- **Exercise**
Return the listing below in full, with every line exactly as it is.

- **Provided data**
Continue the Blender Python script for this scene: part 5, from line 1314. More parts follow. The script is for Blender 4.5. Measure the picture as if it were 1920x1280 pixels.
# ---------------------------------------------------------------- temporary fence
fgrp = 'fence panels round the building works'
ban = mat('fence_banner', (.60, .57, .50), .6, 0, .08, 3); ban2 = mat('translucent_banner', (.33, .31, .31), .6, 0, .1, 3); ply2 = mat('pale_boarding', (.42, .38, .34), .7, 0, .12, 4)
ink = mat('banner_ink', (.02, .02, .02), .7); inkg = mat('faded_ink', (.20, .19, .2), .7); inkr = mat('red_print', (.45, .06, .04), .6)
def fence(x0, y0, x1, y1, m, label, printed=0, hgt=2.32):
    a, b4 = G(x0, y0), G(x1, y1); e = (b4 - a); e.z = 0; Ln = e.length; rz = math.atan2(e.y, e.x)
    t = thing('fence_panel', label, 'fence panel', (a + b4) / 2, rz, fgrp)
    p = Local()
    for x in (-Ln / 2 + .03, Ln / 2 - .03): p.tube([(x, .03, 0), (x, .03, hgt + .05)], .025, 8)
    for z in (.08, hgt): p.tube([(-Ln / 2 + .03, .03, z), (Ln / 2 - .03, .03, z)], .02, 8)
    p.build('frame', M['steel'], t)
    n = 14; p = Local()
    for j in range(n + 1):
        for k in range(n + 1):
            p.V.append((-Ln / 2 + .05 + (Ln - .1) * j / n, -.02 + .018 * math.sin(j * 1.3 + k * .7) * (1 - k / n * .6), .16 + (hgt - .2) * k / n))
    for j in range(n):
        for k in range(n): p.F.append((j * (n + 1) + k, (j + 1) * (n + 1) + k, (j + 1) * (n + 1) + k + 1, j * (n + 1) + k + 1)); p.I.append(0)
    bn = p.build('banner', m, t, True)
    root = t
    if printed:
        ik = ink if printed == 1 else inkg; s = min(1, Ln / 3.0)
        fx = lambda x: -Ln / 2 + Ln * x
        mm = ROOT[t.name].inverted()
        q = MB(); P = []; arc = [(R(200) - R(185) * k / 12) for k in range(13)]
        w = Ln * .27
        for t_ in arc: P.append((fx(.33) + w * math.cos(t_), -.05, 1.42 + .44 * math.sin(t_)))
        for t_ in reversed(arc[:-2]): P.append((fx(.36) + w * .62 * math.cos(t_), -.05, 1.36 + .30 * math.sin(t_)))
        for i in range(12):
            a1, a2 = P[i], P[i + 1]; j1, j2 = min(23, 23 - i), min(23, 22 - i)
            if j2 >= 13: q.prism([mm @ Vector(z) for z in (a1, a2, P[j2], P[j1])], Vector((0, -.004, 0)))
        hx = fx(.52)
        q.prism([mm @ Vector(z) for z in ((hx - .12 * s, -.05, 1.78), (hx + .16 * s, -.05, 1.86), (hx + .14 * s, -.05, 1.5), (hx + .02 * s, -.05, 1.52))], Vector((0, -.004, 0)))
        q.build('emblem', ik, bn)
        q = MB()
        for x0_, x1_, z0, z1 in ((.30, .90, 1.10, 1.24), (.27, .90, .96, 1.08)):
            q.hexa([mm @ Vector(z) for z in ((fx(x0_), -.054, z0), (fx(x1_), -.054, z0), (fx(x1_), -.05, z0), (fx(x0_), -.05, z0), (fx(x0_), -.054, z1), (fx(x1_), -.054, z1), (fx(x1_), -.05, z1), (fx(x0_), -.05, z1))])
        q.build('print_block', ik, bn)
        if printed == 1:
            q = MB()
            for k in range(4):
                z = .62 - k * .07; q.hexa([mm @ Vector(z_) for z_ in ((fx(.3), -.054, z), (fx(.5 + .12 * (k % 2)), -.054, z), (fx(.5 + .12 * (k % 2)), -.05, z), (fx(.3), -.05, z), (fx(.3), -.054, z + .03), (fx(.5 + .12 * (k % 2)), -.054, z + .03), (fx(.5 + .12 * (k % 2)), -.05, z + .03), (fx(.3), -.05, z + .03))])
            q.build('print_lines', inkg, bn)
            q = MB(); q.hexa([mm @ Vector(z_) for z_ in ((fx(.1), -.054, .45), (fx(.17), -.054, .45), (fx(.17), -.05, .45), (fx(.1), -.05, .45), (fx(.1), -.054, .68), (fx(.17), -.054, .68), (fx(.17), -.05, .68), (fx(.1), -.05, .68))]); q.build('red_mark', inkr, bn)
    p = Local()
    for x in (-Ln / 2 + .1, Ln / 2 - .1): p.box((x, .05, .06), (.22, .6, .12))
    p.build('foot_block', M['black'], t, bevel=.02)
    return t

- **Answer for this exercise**
Continue the Blender Python script for this scene: part 5, from line 1314. More parts follow. The script is for Blender 4.5. Measure the picture as if it were 1920x1280 pixels.
# ---------------------------------------------------------------- temporary fence
fgrp = 'fence panels round the building works'
ban = mat('fence_banner', (.60, .57, .50), .6, 0, .08, 3); ban2 = mat('translucent_banner', (.33, .31, .31), .6, 0, .1, 3); ply2 = mat('pale_boarding', (.42, .38, .34), .7, 0, .12, 4)
ink = mat('banner_ink', (.02, .02, .02), .7); inkg = mat('faded_ink', (.20, .19, .2), .7); inkr = mat('red_print', (.45, .06, .04), .6)
def fence(x0, y0, x1, y1, m, label, printed=0, hgt=2.32):
    a, b4 = G(x0, y0), G(x1, y1); e = (b4 - a); e.z = 0; Ln = e.length; rz = math.atan2(e.y, e.x)
    t = thing('fence_panel', label, 'fence panel', (a + b4) / 2, rz, fgrp)
    p = Local()
    for x in (-Ln / 2 + .03, Ln / 2 - .03): p.tube([(x, .03, 0), (x, .03, hgt + .05)], .025, 8)
    for z in (.08, hgt): p.tube([(-Ln / 2 + .03, .03, z), (Ln / 2 - .03, .03, z)], .02, 8)
    p.build('frame', M['steel'], t)
    n = 14; p = Local()
    for j in range(n + 1):
        for k in range(n + 1):
            p.V.append((-Ln / 2 + .05 + (Ln - .1) * j / n, -.02 + .018 * math.sin(j * 1.3 + k * .7) * (1 - k / n * .6), .16 + (hgt - .2) * k / n))
    for j in range(n):
        for k in range(n): p.F.append((j * (n + 1) + k, (j + 1) * (n + 1) + k, (j + 1) * (n + 1) + k + 1, j * (n + 1) + k + 1)); p.I.append(0)
    bn = p.build('banner', m, t, True)
    root = t
    if printed:
        ik = ink if printed == 1 else inkg; s = min(1, Ln / 3.0)
        fx = lambda x: -Ln / 2 + Ln * x
        mm = ROOT[t.name].inverted()
        q = MB(); P = []; arc = [(R(200) - R(185) * k / 12) for k in range(13)]
        w = Ln * .27
        for t_ in arc: P.append((fx(.33) + w * math.cos(t_), -.05, 1.42 + .44 * math.sin(t_)))
        for t_ in reversed(arc[:-2]): P.append((fx(.36) + w * .62 * math.cos(t_), -.05, 1.36 + .30 * math.sin(t_)))
        for i in range(12):
            a1, a2 = P[i], P[i + 1]; j1, j2 = min(23, 23 - i), min(23, 22 - i)
            if j2 >= 13: q.prism([mm @ Vector(z) for z in (a1, a2, P[j2], P[j1])], Vector((0, -.004, 0)))
        hx = fx(.52)
        q.prism([mm @ Vector(z) for z in ((hx - .12 * s, -.05, 1.78), (hx + .16 * s, -.05, 1.86), (hx + .14 * s, -.05, 1.5), (hx + .02 * s, -.05, 1.52))], Vector((0, -.004, 0)))
        q.build('emblem', ik, bn)
        q = MB()
        for x0_, x1_, z0, z1 in ((.30, .90, 1.10, 1.24), (.27, .90, .96, 1.08)):
            q.hexa([mm @ Vector(z) for z in ((fx(x0_), -.054, z0), (fx(x1_), -.054, z0), (fx(x1_), -.05, z0), (fx(x0_), -.05, z0), (fx(x0_), -.054, z1), (fx(x1_), -.054, z1), (fx(x1_), -.05, z1), (fx(x0_), -.05, z1))])
        q.build('print_block', ik, bn)
        if printed == 1:
            q = MB()
            for k in range(4):
                z = .62 - k * .07; q.hexa([mm @ Vector(z_) for z_ in ((fx(.3), -.054, z), (fx(.5 + .12 * (k % 2)), -.054, z), (fx(.5 + .12 * (k % 2)), -.05, z), (fx(.3), -.05, z), (fx(.3), -.054, z + .03), (fx(.5 + .12 * (k % 2)), -.054, z + .03), (fx(.5 + .12 * (k % 2)), -.05, z + .03), (fx(.3), -.05, z + .03))])
            q.build('print_lines', inkg, bn)
            q = MB(); q.hexa([mm @ Vector(z_) for z_ in ((fx(.1), -.054, .45), (fx(.17), -.054, .45), (fx(.17), -.05, .45), (fx(.1), -.05, .45), (fx(.1), -.054, .68), (fx(.17), -.054, .68), (fx(.17), -.05, .68), (fx(.1), -.05, .68))]); q.build('red_mark', inkr, bn)
    p = Local()
    for x in (-Ln / 2 + .1, Ln / 2 - .1): p.box((x, .05, .06), (.22, .6, .12))
    p.build('foot_block', M['black'], t, bevel=.02)
    return t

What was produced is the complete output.